Exercise details => Return only the lines from the top of the material through the line marked by "random.seed(4)", unaltered.

• • • •

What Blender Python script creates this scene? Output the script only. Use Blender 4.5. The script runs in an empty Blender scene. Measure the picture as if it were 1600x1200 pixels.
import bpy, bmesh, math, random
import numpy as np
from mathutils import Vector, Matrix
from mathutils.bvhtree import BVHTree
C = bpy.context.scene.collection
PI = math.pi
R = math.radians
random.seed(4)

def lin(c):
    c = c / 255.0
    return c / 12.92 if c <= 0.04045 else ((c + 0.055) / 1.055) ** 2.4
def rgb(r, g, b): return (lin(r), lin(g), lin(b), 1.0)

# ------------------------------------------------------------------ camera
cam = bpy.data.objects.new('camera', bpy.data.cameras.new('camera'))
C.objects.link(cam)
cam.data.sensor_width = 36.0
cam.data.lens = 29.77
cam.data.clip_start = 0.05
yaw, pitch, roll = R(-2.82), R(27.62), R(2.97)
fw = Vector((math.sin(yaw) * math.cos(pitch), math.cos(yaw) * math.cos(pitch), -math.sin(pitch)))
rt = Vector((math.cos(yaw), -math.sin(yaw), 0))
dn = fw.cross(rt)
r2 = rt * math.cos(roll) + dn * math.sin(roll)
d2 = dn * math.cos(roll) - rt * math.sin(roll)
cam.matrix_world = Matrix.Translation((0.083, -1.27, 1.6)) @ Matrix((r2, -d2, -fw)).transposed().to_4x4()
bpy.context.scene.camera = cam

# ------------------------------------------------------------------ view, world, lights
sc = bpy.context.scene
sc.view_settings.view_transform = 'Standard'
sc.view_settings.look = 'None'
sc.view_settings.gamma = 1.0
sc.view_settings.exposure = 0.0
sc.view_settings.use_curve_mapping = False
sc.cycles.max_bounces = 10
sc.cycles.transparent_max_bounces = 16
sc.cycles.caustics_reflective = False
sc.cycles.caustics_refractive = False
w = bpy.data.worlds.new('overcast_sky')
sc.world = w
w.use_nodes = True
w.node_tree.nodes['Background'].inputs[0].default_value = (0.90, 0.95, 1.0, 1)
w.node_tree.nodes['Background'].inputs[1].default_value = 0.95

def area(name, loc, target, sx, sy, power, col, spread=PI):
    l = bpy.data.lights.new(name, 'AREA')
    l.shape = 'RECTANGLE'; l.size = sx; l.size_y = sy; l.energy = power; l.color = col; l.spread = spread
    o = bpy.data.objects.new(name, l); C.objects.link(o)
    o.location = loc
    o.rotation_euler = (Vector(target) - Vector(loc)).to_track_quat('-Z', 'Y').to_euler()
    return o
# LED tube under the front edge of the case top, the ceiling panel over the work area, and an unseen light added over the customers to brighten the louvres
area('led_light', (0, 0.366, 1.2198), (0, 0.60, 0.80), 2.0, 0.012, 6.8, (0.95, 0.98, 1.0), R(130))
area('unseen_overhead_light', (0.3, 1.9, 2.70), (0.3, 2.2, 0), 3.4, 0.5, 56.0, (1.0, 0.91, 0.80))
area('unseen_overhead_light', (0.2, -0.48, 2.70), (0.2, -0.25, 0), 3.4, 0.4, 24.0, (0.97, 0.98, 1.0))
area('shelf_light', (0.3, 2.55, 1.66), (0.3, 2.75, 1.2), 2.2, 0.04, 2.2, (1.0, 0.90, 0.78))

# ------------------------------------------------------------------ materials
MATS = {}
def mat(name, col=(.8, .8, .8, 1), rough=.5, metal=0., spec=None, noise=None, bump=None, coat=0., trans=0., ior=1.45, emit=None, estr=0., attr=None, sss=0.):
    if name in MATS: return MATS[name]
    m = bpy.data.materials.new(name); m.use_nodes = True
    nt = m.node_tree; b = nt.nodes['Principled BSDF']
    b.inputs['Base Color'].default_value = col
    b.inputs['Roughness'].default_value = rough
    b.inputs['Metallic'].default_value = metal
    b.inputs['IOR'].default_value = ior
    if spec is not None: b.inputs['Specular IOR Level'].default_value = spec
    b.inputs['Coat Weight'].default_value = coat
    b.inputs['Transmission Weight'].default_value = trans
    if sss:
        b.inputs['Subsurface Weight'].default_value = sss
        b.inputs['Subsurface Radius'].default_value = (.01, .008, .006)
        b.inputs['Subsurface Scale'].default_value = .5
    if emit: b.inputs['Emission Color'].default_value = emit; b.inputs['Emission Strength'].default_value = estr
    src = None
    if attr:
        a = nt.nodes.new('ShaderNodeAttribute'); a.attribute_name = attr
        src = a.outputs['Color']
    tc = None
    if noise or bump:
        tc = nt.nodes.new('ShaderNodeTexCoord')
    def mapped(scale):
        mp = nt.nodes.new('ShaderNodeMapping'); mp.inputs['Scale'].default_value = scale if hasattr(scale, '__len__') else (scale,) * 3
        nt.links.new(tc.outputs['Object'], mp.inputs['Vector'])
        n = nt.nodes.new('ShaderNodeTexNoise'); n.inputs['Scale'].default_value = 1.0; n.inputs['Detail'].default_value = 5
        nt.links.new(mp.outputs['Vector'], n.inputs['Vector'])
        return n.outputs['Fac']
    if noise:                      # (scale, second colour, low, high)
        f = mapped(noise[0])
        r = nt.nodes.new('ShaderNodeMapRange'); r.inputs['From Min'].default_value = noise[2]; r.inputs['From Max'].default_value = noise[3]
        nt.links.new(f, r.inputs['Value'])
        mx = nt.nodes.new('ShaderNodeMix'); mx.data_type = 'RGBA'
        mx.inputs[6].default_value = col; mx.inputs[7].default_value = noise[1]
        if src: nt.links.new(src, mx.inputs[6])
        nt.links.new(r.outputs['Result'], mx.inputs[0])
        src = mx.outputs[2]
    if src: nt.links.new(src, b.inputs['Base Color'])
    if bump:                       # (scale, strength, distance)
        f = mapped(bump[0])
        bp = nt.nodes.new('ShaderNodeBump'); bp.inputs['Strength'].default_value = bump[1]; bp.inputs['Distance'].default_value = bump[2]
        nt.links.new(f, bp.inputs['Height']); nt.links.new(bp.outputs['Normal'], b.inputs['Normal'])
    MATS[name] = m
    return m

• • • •

Written answer =>
What Blender Python script creates this scene? Output the script only. Use Blender 4.5. The script runs in an empty Blender scene. Measure the picture as if it were 1600x1200 pixels.
import bpy, bmesh, math, random
import numpy as np
from mathutils import Vector, Matrix
from mathutils.bvhtree import BVHTree
C = bpy.context.scene.collection
PI = math.pi
R = math.radians
random.seed(4)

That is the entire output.